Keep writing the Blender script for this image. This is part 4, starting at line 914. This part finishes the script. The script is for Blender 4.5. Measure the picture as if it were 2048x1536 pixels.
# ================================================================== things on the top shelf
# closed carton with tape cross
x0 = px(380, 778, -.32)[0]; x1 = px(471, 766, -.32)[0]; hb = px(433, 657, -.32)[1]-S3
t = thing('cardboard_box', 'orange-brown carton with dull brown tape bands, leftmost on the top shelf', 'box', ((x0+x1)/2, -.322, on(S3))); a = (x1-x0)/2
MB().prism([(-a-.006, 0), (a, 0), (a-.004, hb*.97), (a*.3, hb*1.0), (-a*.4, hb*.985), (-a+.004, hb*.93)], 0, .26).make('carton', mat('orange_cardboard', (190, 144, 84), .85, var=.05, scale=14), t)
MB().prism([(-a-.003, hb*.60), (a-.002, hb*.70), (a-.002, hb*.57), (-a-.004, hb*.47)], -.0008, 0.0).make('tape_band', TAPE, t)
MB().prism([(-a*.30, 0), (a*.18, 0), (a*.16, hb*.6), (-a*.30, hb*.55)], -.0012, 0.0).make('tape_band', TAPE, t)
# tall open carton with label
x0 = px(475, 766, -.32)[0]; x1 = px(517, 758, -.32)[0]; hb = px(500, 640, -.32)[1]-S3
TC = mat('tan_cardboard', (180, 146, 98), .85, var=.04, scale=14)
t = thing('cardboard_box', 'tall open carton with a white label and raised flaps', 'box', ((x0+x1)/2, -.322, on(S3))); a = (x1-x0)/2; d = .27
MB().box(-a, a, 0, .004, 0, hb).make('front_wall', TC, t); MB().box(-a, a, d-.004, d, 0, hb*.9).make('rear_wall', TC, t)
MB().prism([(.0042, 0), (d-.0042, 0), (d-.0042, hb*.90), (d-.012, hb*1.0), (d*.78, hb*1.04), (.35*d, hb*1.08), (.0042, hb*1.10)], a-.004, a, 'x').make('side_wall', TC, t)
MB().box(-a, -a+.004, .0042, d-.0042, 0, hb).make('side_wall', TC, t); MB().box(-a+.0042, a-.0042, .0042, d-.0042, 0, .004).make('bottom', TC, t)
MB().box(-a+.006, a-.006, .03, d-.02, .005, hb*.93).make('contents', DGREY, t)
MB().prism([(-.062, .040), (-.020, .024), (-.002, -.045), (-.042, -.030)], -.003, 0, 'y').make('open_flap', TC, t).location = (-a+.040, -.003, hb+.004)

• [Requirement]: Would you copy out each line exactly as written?

• [Final result]:
Keep writing the Blender script for this image. This is part 4, starting at line 914. This part finishes the script. The script is for Blender 4.5. Measure the picture as if it were 2048x1536 pixels.
# ================================================================== things on the top shelf
# closed carton with tape cross
x0 = px(380, 778, -.32)[0]; x1 = px(471, 766, -.32)[0]; hb = px(433, 657, -.32)[1]-S3
t = thing('cardboard_box', 'orange-brown carton with dull brown tape bands, leftmost on the top shelf', 'box', ((x0+x1)/2, -.322, on(S3))); a = (x1-x0)/2
MB().prism([(-a-.006, 0), (a, 0), (a-.004, hb*.97), (a*.3, hb*1.0), (-a*.4, hb*.985), (-a+.004, hb*.93)], 0, .26).make('carton', mat('orange_cardboard', (190, 144, 84), .85, var=.05, scale=14), t)
MB().prism([(-a-.003, hb*.60), (a-.002, hb*.70), (a-.002, hb*.57), (-a-.004, hb*.47)], -.0008, 0.0).make('tape_band', TAPE, t)
MB().prism([(-a*.30, 0), (a*.18, 0), (a*.16, hb*.6), (-a*.30, hb*.55)], -.0012, 0.0).make('tape_band', TAPE, t)
# tall open carton with label
x0 = px(475, 766, -.32)[0]; x1 = px(517, 758, -.32)[0]; hb = px(500, 640, -.32)[1]-S3
TC = mat('tan_cardboard', (180, 146, 98), .85, var=.04, scale=14)
t = thing('cardboard_box', 'tall open carton with a white label and raised flaps', 'box', ((x0+x1)/2, -.322, on(S3))); a = (x1-x0)/2; d = .27
MB().box(-a, a, 0, .004, 0, hb).make('front_wall', TC, t); MB().box(-a, a, d-.004, d, 0, hb*.9).make('rear_wall', TC, t)
MB().prism([(.0042, 0), (d-.0042, 0), (d-.0042, hb*.90), (d-.012, hb*1.0), (d*.78, hb*1.04), (.35*d, hb*1.08), (.0042, hb*1.10)], a-.004, a, 'x').make('side_wall', TC, t)
MB().box(-a, -a+.004, .0042, d-.0042, 0, hb).make('side_wall', TC, t); MB().box(-a+.0042, a-.0042, .0042, d-.0042, 0, .004).make('bottom', TC, t)
MB().box(-a+.006, a-.006, .03, d-.02, .005, hb*.93).make('contents', DGREY, t)
MB().prism([(-.062, .040), (-.020, .024), (-.002, -.045), (-.042, -.030)], -.003, 0, 'y').make('open_flap', TC, t).location = (-a+.040, -.003, hb+.004)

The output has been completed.